Vittima dei suoi limiti e delle sue incapacità, quando arriva l'evento tragico che rende Giovanna un'omicida, lei non riuscirà ad accettarlo e a difenderla come farà invece suo marito.
La tragedia, già conseguente ad un matrimonio senza entusiasmi particolari, la porterà a rinnegare la propria famiglia, a non rivedere più Giovanna e a chiudersi in se stessa con una grande disperazione interiore.

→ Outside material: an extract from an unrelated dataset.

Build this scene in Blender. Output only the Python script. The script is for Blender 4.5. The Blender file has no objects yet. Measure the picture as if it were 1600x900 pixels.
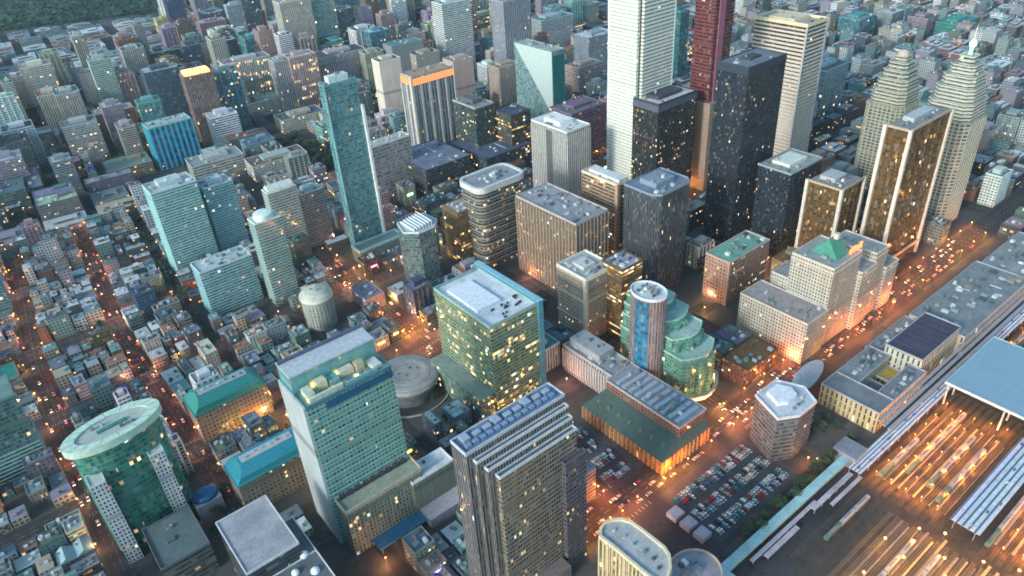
import bpy, math, random
from mathutils import Vector, Matrix
rad=math.radians
rnd=random.Random(11)
S=bpy.context.scene; C=S.collection

# ------------------------------------------------------------------ camera
FPX,PI_,RO,YA,H=1155.4,rad(32.684),rad(4.068),rad(36.907),400.0
def camrows():
    cy,sy=math.cos(YA),math.sin(YA); cp,sp=math.cos(PI_),math.sin(PI_); cr,sr=math.cos(RO),math.sin(RO)
    f0=Vector((sy,cy,0)); r0=Vector((cy,-sy,0)); up=Vector((0,0,1))
    fw=f0*cp-up*sp; dn=-(up*cp+f0*sp)
    return r0*cr+dn*sr, -r0*sr+dn*cr, fw
CR,CD,CF=camrows()
cam=bpy.data.cameras.new('camera'); co=bpy.data.objects.new('camera',cam); C.objects.link(co)
m=Matrix((CR,-CD,-CF)).transposed().to_4x4(); m.translation=(0,0,H); co.matrix_world=m
cam.sensor_width=36; cam.lens=FPX/1600*36; cam.clip_end=30000; cam.clip_start=1
S.camera=co
def at(p,z=0.0):
    d=CR*(p[0]-800)+CD*(p[1]-450)+CF*FPX
    t=(z-H)/d.z
    return Vector((d.x*t,d.y*t,z))
def px(P):
    v=Vector(P)-Vector((0,0,H)); z=v.dot(CF)
    if z<=1: return (-9999,-9999)
    return (800+FPX*v.dot(CR)/z, 450+FPX*v.dot(CD)/z)

# ------------------------------------------------------------------ materials
def newmat(n):
    m=bpy.data.materials.new(n); m.use_nodes=True
    nt=m.node_tree; b=nt.nodes['Principled BSDF']; return m,nt,b
class N:
    def __init__(s,nt): s.nt=nt
    def __call__(s,t,**k):
        n=s.nt.nodes.new(t)
        for a,v in k.items(): setattr(n,a,v)
        return n
    def l(s,a,b): s.nt.links.new(a,b)
    def math(s,op,a,b=None,c=None):
        n=s('ShaderNodeMath',operation=op)
        for i,v in enumerate((a,b,c)):
            if v is None: continue
            if isinstance(v,(int,float)): n.inputs[i].default_value=v
            else: s.l(v,n.inputs[i])
        return n.outputs[0]
    def mix(s,f,a,b,bt='MIX'):
        n=s('ShaderNodeMix',data_type='RGBA',blend_type=bt)
        for i,v in ((0,f),(6,a),(7,b)):
            if isinstance(v,(int,float)): n.inputs[i].default_value=v
            elif isinstance(v,tuple): n.inputs[i].default_value=v if len(v)==4 else v+(1,)
            else: s.l(v,n.inputs[i])
        return n.outputs[2]
    def noise(s,vec,scale,detail=3,rough=.5):
        n=s('ShaderNodeTexNoise'); n.inputs['Scale'].default_value=scale; n.inputs['Detail'].default_value=detail; n.inputs['Roughness'].default_value=rough
        if vec is not None: s.l(vec,n.inputs['Vector'])
        return n.outputs['Fac']
    def ramp(s,f,a,b,lo,hi):
        n=s('ShaderNodeMapRange'); n.inputs[1].default_value=a; n.inputs[2].default_value=b; n.inputs[3].default_value=lo; n.inputs[4].default_value=hi
        s.l(f,n.inputs[0]); return n.outputs[0]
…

Una commedia insolitamente dura, aspra e drammatica a cui un contributo va riconosciuto anche ad Ezio Greggio (ispettore di polizia e amico di famiglia), mezzo busto storico di “Striscia la notizia” e di tante commedie firmate dai più importanti registi della comicità italiana (Carlo Vanzina, Castellano e Pipolo, Enrico Oldoini e Neri Parenti).

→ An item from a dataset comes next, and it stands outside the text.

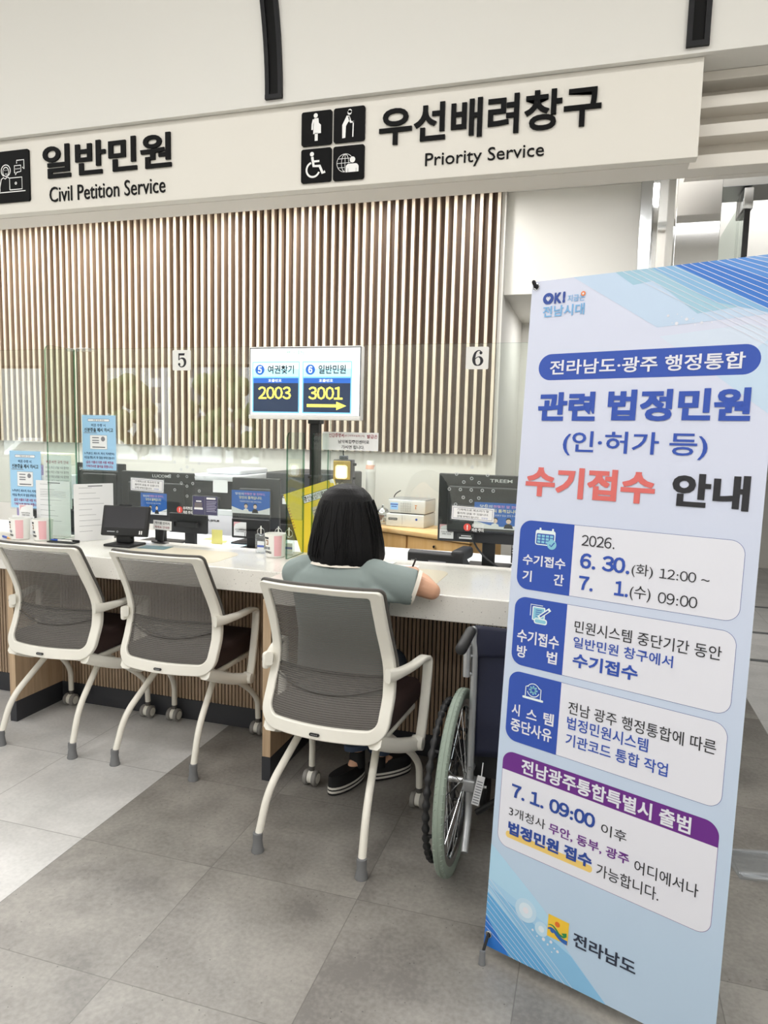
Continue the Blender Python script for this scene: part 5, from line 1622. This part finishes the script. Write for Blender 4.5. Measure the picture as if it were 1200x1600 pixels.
# white copier and black copier
t = thing('copier', 'white office copier with a dark upper part behind the purple flyer', 'copier', (-2.5, 4.4, 0))
cw = mat('copier_white', 'dfe1e6', .45)
MB().rbox(-2.66, -2.30, 4.2, 4.75, 0, .885, cw, .01).build('body', t)
MB().rbox(-2.66, -2.30, 4.21, 4.75, .887, 1.07, M['dark'], .01).rbox(-2.64, -2.40, 4.19, 4.3, .945, .965, M['dark2'], .004).build('paper_tray', t)
MB().rbox(-2.66, -2.28, 4.2, 4.75, 1.072, 1.115, cw, .01).rbox(-2.56, -2.30, 4.28, 4.7, 1.116, 1.150, cw, .012).build('scanner_lid', t)
MB(facing(0, 4.199, 0)).text('FUJIFILM', -2.505, .795, -2.415, .812, 0, M['ink'], .03, 0, 2).build('lettering', t, smooth=0)
MB(facing(0, 4.18, 0)).rect(-2.45, 1.0, -2.34, 1.085, 0, M['paper']).build('note', t, smooth=0)
t = thing('copier', 'black office copier standing behind the black display pole', 'copier', (-1.9, 4.5, 0))
MB().rbox(-2.12, -1.62, 4.3, 4.85, 0, 1.145, M['dark2'], .01).build('body', t)
for k in range(4): MB().rbox(-2.10, -1.64, 4.285, 4.302, .22 + k * .2, .40 + k * .2, M['dark'], .006).build('drawer', t)
MB(facing(0, 4.284, 0)).rect(-1.99, .935, -1.90, .975, 0, M['paper']).rect(-1.985, .98, -1.885, .987, 0, M['paper']).build('label_sticker', t, smooth=0)
# customer tablet on the counter
t = thing('tablet_display', 'small black display tilted on a stand on the counter behind the middle chair', 'display', (-2.17, 2.86, .845))
Tt = Matrix.Translation((-2.155, 2.86, .965)) @ Matrix.Rotation(math.radians(9), 4, 'Z') @ Matrix.Rotation(math.radians(-14), 4, 'X')
MB(Tt).rbox(-.118, .118, 0, .024, -.072, .075, M['blackm'], .006).rbox(-.04, .02, .004, .02, .075, .082, M['blackm'], .002).build('housing', t)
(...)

Attore che Pupi Avati ha il merito di sdoganare levandogli gli abiti del personaggio televisivo e della commedia, dando spazio ad un lavoro completamente diverso e ad una buona prova di attore con tutta l'umiltà del caso.
E come trascurare, alla fine di tutto, lei: la protagonista principale. Quella Giovanna (la Alba Rohrwacher di “Mio fratello è figlio unico”, “Giorni e nuvole”, “Riprendimi” e “Caos calmo”), dal
ruolo tutt'altro che seducente, che, seppur molto giovane, già dimostra grande talento e sensibilità.

Padre, madre e figlia: famiglia come istituzione, ma anche come luogo in cui i figli devono crescere.
Ma fino a che punto può arrivare l'amore di un genitore per la propria creatura? Quanto è giusto perdere la propria vita per dedicarsi interamente a quella della propria figlia?
Quanto è doveroso che i genitori incidano nella formazione dei propri
figli? Interrogativi a cui la pellicola non pretende di rispondere ma che, con altrettanta delicatezza e tono molto sommesso, sembra voglia insinuarci qualche altro dubbio.
Che la famiglia, da sola, non basti più come luogo principale per la crescita delle nuove generazioni?